Communication is the Real Standard – 1

The problem we face is one of intent. If our intention is to use stories to deliver instructional services, and thus please those who run the schools, then we will fail in our mission to teach the children the language. On the other hand, if we use stories to bring joy to children, joy that makes them forget that they are even in school, then we will succeed.
There has been, and continues to be, a tremendous amount of fakery, of deceit in our profession. The word lists still inform our instruction, in spite of what we know about how people learn languages.
Thus, few students emerge from our classes with any linguistic skills worth having. Isn’t that kind of clear by now about TPRS? Isn’t it clear that the dream is over, and that the battlefield is littered with teachers who have failed at the method? For every Darcy Pippins there are fifty nameless teachers who couldn’t do TPRS.

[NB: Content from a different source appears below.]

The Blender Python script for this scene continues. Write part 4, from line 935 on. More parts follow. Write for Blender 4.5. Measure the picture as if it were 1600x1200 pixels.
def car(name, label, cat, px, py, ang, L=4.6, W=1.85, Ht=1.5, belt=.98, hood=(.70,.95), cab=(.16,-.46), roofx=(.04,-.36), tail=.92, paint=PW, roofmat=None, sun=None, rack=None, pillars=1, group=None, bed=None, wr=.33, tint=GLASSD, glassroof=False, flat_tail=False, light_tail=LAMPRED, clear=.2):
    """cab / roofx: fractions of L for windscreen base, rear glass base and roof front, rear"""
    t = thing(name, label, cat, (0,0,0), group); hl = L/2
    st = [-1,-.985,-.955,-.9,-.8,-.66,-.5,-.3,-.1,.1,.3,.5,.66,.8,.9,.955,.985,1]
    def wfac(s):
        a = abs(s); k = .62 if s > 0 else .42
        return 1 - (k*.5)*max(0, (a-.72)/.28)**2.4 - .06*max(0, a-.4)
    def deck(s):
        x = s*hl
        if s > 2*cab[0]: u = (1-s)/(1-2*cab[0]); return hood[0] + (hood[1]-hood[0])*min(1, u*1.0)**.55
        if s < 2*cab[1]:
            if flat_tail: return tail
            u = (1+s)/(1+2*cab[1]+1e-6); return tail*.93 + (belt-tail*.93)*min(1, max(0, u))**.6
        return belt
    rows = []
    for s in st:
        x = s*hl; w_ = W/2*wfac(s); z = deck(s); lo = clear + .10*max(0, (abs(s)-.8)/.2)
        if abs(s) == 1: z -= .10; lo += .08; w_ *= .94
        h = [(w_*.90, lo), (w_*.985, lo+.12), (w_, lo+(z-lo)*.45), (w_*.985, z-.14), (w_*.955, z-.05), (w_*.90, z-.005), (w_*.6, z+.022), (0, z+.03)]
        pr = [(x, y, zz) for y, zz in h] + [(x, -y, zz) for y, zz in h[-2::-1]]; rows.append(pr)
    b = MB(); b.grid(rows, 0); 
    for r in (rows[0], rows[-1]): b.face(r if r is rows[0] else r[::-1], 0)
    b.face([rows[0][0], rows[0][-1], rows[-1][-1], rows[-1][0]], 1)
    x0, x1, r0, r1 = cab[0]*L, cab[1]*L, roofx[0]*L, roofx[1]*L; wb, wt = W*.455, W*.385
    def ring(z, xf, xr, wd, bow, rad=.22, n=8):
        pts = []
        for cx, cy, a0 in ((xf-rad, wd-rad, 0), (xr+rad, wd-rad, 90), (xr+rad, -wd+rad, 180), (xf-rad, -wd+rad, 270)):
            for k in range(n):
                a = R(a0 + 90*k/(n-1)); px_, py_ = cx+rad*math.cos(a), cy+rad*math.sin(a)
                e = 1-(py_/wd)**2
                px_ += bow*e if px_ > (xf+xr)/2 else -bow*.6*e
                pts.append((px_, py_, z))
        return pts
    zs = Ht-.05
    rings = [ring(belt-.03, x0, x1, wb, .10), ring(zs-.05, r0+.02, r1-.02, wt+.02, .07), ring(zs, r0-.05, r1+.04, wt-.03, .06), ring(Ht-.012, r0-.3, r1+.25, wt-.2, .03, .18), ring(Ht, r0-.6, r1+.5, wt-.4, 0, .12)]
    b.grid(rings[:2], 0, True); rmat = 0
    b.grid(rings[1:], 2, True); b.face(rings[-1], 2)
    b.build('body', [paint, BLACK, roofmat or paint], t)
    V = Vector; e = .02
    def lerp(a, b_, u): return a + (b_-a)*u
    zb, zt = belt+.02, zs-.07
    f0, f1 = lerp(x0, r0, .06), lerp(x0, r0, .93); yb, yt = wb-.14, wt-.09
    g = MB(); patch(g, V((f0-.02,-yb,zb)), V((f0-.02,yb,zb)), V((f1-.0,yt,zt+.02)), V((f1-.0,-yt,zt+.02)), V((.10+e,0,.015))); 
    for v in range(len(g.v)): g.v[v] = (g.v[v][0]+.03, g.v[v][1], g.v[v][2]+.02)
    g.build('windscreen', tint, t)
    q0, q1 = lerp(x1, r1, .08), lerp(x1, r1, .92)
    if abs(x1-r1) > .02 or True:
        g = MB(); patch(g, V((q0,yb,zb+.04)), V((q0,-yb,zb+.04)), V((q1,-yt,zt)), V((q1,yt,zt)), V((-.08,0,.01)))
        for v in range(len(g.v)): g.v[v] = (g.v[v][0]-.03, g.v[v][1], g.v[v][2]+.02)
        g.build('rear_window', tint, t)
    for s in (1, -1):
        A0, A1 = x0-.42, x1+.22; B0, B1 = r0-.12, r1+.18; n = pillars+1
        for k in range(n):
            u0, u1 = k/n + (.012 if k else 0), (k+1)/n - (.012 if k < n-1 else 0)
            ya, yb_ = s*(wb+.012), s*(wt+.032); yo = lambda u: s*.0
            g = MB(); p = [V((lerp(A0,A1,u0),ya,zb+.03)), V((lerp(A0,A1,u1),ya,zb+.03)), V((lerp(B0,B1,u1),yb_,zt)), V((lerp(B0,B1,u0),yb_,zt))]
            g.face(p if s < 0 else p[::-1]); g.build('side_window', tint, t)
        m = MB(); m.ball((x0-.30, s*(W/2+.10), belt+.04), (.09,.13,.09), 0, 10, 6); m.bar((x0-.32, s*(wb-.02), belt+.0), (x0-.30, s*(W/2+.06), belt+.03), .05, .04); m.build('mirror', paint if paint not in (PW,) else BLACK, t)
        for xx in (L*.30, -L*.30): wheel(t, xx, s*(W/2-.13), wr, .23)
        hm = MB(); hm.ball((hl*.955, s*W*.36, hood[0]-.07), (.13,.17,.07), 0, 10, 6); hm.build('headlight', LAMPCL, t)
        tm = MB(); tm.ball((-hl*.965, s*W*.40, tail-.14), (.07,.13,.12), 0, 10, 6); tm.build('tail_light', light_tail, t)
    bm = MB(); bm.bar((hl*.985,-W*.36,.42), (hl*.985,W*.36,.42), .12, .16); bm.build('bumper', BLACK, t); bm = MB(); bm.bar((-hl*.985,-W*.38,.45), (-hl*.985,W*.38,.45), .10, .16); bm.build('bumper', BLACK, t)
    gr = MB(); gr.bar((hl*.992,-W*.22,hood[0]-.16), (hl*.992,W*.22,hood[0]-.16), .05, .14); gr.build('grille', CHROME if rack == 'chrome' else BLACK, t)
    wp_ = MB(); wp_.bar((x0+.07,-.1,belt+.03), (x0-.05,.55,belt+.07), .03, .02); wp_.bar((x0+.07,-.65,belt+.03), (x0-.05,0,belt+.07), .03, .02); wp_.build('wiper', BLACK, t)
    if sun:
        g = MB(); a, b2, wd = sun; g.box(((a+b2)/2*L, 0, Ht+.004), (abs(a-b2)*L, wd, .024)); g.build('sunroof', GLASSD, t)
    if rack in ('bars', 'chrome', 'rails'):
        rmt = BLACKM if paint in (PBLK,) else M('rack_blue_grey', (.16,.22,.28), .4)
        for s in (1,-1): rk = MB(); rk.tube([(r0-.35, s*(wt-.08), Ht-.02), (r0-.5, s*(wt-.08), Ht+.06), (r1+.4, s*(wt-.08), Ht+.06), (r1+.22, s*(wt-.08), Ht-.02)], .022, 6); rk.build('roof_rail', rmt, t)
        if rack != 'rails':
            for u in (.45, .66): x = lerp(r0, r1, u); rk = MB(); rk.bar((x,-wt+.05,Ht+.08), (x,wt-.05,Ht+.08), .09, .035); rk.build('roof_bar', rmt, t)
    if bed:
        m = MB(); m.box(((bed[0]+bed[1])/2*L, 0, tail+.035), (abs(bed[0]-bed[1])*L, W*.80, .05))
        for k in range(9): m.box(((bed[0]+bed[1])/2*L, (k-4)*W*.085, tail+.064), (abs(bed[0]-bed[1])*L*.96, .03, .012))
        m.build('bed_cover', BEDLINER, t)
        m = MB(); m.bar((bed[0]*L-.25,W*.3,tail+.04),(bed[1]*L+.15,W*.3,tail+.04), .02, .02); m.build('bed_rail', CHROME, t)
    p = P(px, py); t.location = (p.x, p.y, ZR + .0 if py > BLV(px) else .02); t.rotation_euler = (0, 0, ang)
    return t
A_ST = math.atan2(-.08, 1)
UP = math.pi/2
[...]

So what is our real intent? All of the fakery, the using of stories to teach word list or worse, grammar points to align with a curriculum stands in marked contrast to what ACTFL’s real standard is: Communication.
ACTFL doesn’t mention, in its standards or in its principle statement about Communication, the Three Modes of Communication, anything about word lists or grammar. Not a word that I personally have been able to find. And yet we go back in to our jobs every day trying to use stories to align with a “curriculum”. Communication is the curriculum because it is the standard!
It’s almost as if there is another C in the standards, one that has replaced Communication as the central standard: Curriculum. That’s messed up.